It is absurd, too, that a farmer living on one side of an imaginary state line which separates his farm and the state in which it is located from that of his neighbor living on the other side of the imaginary line in another state, should have to deal with his neighbor as if he were a foreigner in a foreign land and under foreign laws.
Again, the multiplication of decisions on all subjects has reached a point where practise by precedent, to be exhaustive and thorough, has become practically impossible; and so the problem that confronted the Roman emperors, and terminated in the Pandects of Justinian, is now demanding immediate solution at the hands of American legislators, lawyers, and jurists.
So, you see, my ambitious young friend, that by no means all has been done in the law, and that what has been done is so bulky, unorganized, and confused, that even to reduce, rationalize, and systematize it is the greatest task of all. The trouble will therefore be with yourself, and not with conditions, if you remain an underling in this great profession.
Take literature—take imaginative literature. More can be said on its possibilities than on those of the law—and I enlarged upon the unexplored fields of the law merely to outline the immensity of the great things yet to be done in the law's domain. Is it not plain that the great novel of modern society is yet to be written? The contest between human nature and the complex machinery of our industrial system, and the mastery of human nature over the latter, present a theme such as Homer, or Vergil, or Dante never had.
The world awaits this genius! If you are not he, but talented in that direction, there are a thousand phases of American life that are of permanent historic value, which are rapidly passing away forever, and need to be perpetuated by literature and art.
In poetry, the master singer of modern days has not yet appeared. There have been faint signs of him, a suggestion of him, an indistinct prophecy of him, in nearly all of the world's singers for a hundred years. Some day he will come. It may be soon, and then he will sound that note which shall again thrill the hearts and again turn heavenward the eyes of men all round the world.
The point I am making is that the great things in poetry have not all been done. On the contrary, it is the same old cry the world has heard since Homer. Until Shakespeare wrote, it appeared, to those who had no vision, that the immortal things in literature had all been done. But these immortal things and things not immortal, things permanent and things temporary, were only food and material for Shakespeare.
Literature, then, has only been furnishing the materials—the timber—for the structure that is yet to be built. But the timber is noble in dimension, and they must be giants who use it. If you are a giant, your task awaits you.
"It is nonsense to talk of any great war in which this country will ever be engaged," said a wise and experienced public man to me one day, in discussing our future. "There is no place in the world for distinguished service by an American soldier. He can wear his uniform; he can study his tactics; he can be a warrior of the ball-room; but, after all, he is only a kind of policeman."

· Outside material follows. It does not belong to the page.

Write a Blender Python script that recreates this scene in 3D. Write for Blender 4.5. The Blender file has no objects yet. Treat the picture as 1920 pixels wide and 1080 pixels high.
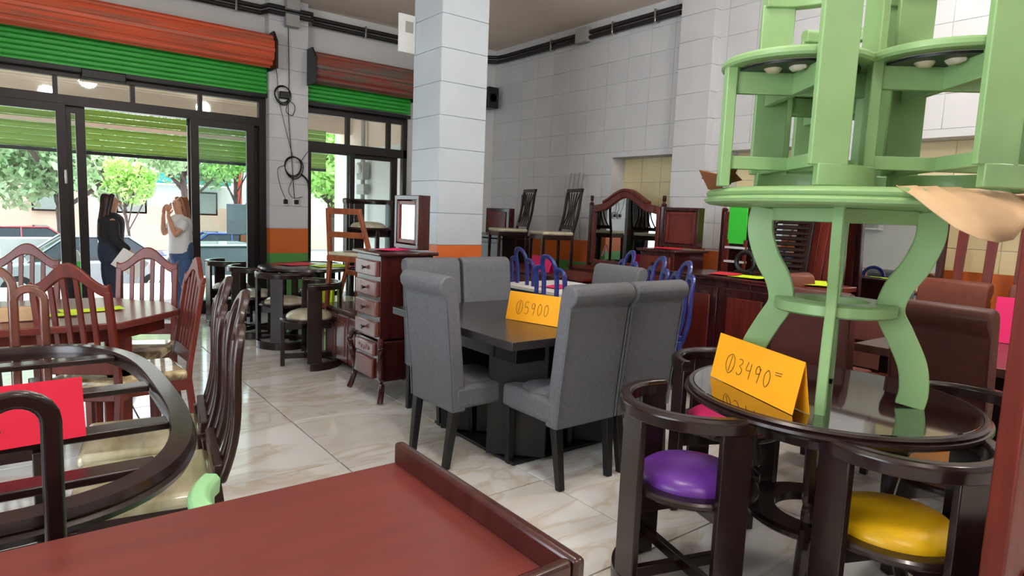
import bpy, bmesh, math, random
from mathutils import Vector, Matrix
random.seed(7)
PI = math.pi
C = bpy.context.scene.collection
SC = bpy.context.scene
# ------------------------------------------------------------------ camera, light, exposure
cam_d = bpy.data.cameras.new('camera'); cam = bpy.data.objects.new('camera', cam_d); C.objects.link(cam)
cam_d.sensor_width = 36.0; cam_d.lens = 1193.75 / 1920 * 36.0; cam_d.clip_start = 0.05; cam_d.clip_end = 300
yaw, pit, rol = 0.659139, 0.116239, 0.039619
fw = Vector((math.sin(yaw) * math.cos(pit), math.cos(yaw) * math.cos(pit), -math.sin(pit)))
rt = Vector((math.cos(yaw), -math.sin(yaw), 0)); up = rt.cross(fw)
r2 = math.cos(rol) * rt + math.sin(rol) * up; u2 = -math.sin(rol) * rt + math.cos(rol) * up
m = Matrix((r2, u2, -fw)).transposed().to_4x4(); m.translation = Vector((0, 0, 1.41))
cam.matrix_world = m
SC.camera = cam
w = bpy.data.worlds.new('world'); SC.world = w; w.use_nodes = True
bg = w.node_tree.nodes['Background']; bg.inputs[0].default_value = (0.80, 0.90, 1.0, 1); bg.inputs[1].default_value = 4.0
def lamp(name, kind, loc, energy, color, size=None, sy=None, rot=(0, 0, 0)):
    d = bpy.data.lights.new(name, kind); d.energy = energy; d.color = color
    if kind == 'AREA':
        d.shape = 'RECTANGLE'; d.size = size; d.size_y = sy
    if kind == 'SUN': d.angle = math.radians(2)
    o = bpy.data.objects.new(name, d); C.objects.link(o); o.location = loc; o.rotation_euler = rot
    return o
lamp('sun', 'SUN', (0, 0, 20), 10, (1, .95, .87), rot=(math.radians(-30), 0, math.radians(14)))
lamp('daylight_side_opening', 'AREA', (-2.88, 1.6, 1.75), 105, (.90, .96, 1.0), 3.2, 2.2, (0, math.radians(-90), 0))
for lx, ly in ((0.6, -1.2), (3.8, -.6), (1.2, 1.6), (4.6, 1.6)):
    l_ = lamp('ceiling_lamp', 'POINT', (lx, ly, 3.76), 76, (1, .97, .93)); l_.data.shadow_soft_size = .16
lamp('daylight_front_doors', 'AREA', (1.0, 8.95, 1.4), 30, (.93, .97, 1.0), 3.0, 2.0, (math.radians(-90), 0, 0))
SC.view_settings.view_transform = 'Standard'; SC.view_settings.look = 'None'
SC.view_settings.exposure = 0.16; SC.view_settings.gamma = 1; SC.view_settings.use_curve_mapping = False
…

This conversation occurred some years ago. The fallacy of this conservative (shall we not say short-sighted, for sometimes they are mistaken for one another) man's conclusion has been revealed by recent events. And these events are only an index of similar possibilities. Not that we want war; not that it is desirable; not that it should not be avoided, if possible; but that the movement of the pawns by Events on the great chess-board of the world and history may force us to war, no matter how unwillingly.